Glaub ich an den heil'gen Geist."
—Heine.
THE
RELIGIOUS SENTIMENT ITSELF.
CHAPTER VII.
THE ULTIMATE ELEMENTS.
We have now examined and classified the various phenomena manifested by the religious sentiment throughout the world. We have found these phenomena to have been in all ages of history, and to be now among all races of men, fundamentally alike. Diverse as the several creeds existing on the face of the earth appear to a superficial observer, yet the rites, the practices, the dogmas they contain, admit of being ranged under certain definite categories and deduced from certain invariable assumptions. The two leading ideas of consecration and of sanctity pervade them all, and while the mode of consecration, the objects consecrated, the things, places, men, or books regarded as sacred, differ in every quarter of the globe, the feelings of the religious man remain the same.
Let us take a rapid survey, before proceeding further, of the ground we have already traversed. Wherever any religion exists at all, we have found consecrated actions: that is, actions devoted to the service of God. Such actions, it is assumed, have some kind of validity or force, either in bringing from the deities addressed by the worshipers some species of temporal blessing, or in ensuring happiness in a future state, or in improving his moral character in this. Secondly, we no sooner rise above the very rudest forms of religion, than we find places set apart for worship, and entirely abstracted from all profaner uses. Thirdly, we find that it is a universal practice to dedicate certain objects to the special use of the divine beings received in the country; such objects being various in their nature, but very frequently consisting of gifts to the accredited ministers of the God for whom they are intended. Fourthly, we find in all the greater religions—the Confucians possibly excepted—a number of persons who have devoted themselves to a mode of life supposed to be especially pleasing to God, and carrying with it in their minds the notion of superior sanctity. Lastly, we have in almost every form of faith a special class, generally of male persons only, who are set apart, by some distinctive rite, to the performance of the consecrated actions required by the community to be done on their behalf; these actions thus acquiring a double consecration, derived primarily from their own nature, and secondarily from the character of those by whom they are performed.
Passing to the second of our main divisions, we found the conception of sanctity applied generally where that of consecration had been applied, the distinction being that while the latter was imparted by man, the former was the gift of God. Thus, in the first place, just as human beings consecrate some of their actions to the service of God, so he, in his turn, sanctifies certain events to the enlightenment of mankind. It is the same in the second case, that of places; for here the deity sometimes points out a holy spot by some special mark of his presence, sometimes (and more commonly) condescends to sanctify those which man has devoted to his worship. And, thirdly, as men set apart some of their property for him, so he imparts to some of the objects in their possession a holy character, which endows them with peculiar powers, either over external nature, or over the mind and conscience of those who see, touch, or otherwise use them. Fourthly, he endows the class who perform the ceremonies of religion with his peculiar grace; a grace commonly evinced in their power to consecrate places, things, and men, to forgive sins, to convey the apostolic succession, to administer sacraments, and so forth; but occasionally manifested in the shape of supernatural endowments. And fifthly, as there are many of both sexes who give themselves to him, so there have been a few men to whom he may be said to have given himself, having invested them with authority to teach infallible truth, and found religions called after their names. Sixthly, he has revealed himself in a way to which there is nothing corresponding on the human side, by means of books composed by authors whom he inspired with the words he desired them to write.

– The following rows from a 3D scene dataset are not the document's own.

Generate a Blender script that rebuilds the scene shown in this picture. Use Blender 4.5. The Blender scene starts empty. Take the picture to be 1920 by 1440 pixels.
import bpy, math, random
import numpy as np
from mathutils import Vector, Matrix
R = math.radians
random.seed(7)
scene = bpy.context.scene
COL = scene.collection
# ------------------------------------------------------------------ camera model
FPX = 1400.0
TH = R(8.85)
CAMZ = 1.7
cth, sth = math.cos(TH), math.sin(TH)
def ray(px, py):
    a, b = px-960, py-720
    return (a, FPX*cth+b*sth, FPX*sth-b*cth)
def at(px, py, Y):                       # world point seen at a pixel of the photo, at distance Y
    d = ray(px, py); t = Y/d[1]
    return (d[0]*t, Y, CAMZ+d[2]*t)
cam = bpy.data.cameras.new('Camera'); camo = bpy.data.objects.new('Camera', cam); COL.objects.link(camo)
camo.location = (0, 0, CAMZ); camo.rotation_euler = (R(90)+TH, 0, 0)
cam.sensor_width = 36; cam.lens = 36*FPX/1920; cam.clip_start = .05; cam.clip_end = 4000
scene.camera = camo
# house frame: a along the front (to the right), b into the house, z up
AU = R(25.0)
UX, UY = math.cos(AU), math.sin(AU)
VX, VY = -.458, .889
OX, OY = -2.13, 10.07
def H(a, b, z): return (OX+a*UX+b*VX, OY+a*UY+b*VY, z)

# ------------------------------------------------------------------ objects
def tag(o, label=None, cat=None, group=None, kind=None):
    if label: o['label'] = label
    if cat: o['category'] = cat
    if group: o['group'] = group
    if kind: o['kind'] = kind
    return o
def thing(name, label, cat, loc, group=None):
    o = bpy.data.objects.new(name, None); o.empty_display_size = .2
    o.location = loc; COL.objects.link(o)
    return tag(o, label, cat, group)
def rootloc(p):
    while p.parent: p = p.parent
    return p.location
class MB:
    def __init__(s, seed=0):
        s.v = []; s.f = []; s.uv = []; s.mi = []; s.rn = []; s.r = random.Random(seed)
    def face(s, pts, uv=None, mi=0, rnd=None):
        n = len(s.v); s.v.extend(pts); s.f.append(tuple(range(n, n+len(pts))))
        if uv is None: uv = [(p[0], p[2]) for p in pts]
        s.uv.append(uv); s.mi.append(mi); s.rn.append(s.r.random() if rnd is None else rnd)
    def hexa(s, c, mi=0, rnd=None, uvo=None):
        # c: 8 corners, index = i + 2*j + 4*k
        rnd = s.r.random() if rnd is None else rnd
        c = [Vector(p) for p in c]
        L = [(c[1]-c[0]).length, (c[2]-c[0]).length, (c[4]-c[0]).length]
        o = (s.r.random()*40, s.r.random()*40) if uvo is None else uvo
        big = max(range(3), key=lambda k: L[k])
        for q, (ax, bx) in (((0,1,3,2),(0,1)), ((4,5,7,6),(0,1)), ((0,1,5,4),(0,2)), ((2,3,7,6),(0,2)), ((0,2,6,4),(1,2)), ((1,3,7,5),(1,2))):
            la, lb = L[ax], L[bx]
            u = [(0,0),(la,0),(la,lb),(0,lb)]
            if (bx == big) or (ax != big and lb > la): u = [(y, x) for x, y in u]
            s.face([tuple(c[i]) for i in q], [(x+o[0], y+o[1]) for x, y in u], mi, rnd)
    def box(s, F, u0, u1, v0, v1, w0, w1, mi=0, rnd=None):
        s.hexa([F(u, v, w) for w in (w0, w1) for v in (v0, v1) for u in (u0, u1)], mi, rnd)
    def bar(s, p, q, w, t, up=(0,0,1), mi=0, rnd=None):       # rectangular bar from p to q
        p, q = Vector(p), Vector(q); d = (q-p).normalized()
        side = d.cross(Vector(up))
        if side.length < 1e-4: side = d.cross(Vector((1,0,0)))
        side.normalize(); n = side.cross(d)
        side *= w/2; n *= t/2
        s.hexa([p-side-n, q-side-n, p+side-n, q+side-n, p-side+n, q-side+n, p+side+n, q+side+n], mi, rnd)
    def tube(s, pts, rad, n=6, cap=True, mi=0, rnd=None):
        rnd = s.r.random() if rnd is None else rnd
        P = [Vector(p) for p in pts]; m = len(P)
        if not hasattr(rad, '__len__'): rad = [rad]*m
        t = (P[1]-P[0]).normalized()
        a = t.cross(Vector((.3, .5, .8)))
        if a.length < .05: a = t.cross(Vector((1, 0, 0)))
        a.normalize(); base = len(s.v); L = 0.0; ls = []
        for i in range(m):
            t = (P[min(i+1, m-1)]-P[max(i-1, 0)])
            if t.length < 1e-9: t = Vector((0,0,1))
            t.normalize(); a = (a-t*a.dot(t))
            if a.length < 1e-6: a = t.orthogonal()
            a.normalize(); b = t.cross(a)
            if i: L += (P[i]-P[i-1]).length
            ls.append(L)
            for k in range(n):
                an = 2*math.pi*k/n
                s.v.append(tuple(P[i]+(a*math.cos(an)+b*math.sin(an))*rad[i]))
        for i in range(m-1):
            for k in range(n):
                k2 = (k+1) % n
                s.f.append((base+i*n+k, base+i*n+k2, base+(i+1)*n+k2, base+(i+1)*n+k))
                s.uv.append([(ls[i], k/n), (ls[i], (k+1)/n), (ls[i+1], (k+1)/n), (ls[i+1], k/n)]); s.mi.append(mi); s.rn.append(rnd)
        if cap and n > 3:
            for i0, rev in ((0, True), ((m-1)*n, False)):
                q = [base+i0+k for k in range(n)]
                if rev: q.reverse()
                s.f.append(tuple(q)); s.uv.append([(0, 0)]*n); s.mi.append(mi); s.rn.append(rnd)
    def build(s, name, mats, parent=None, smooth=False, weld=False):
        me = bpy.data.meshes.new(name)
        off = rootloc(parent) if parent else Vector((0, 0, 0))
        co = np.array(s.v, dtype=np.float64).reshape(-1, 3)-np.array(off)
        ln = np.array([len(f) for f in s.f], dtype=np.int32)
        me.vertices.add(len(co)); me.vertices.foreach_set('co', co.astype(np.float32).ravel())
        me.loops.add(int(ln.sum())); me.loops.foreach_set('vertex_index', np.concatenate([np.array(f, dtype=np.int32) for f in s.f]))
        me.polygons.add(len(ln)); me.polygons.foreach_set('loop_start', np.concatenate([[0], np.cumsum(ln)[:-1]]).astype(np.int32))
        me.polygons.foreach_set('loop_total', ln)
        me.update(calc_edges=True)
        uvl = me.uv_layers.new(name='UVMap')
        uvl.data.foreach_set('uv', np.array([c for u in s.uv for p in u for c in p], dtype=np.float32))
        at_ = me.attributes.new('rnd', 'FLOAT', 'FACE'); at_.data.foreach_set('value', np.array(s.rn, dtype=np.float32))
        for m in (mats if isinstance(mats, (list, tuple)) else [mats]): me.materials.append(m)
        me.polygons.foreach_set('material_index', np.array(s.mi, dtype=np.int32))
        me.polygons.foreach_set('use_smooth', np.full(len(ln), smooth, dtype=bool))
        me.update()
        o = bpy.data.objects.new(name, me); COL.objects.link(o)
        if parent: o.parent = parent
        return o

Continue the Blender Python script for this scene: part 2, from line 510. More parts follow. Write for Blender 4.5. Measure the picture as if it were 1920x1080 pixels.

Viewed in the gross, as we have viewed them now, these several manifestations of religious feeling cancel one another. That feeling has indeed expressed itself in the same general manner, but with differences in detail which render all its expressions equally unimportant in the eyes of science. For, to take the simplest instance, nothing can be said by a Christian, on behalf of the inspiration of his Scriptures, which might not be said by the Buddhist, the Confucian, or the Mussulman on behalf of the inspiration of theirs. If his appear to him more beautiful, more perfect, more sublime, so do theirs to them; and even if we concede his claims, the difference is one of degree, and not of kind. So it is in reference to miracles. Christianity can point to no miracles tending to establish its truth, which may not be matched by others tending to establish the truth of rival creeds. And if we find believers of every kind in every clime, attaching the most profound importance to the exact performance of religious rites in certain exact ways, while, nevertheless, those ways differ from age to age and from place to place, we cannot but conclude that every form of worship is equally good and equally indifferent; and that the faith of the Christian who drinks the blood of Christ on the banks of the Thames, stands on the same intellectual level with that of the Brahman who quaffs the juice of the Soma on the banks of the Ganges.
But this line of argument seems to tend to nothing short of the absolute annihilation of religion. Under the touch of a comparative anatomy of creeds, all that was imposing and magnificent in the edifice of theology crumbles into dust. Systems of thought piled up with elaborate care, philosophies evolved by centuries of toilsome preparation, fall into shapeless ruins at our feet. And all this by the simple process of putting them side by side.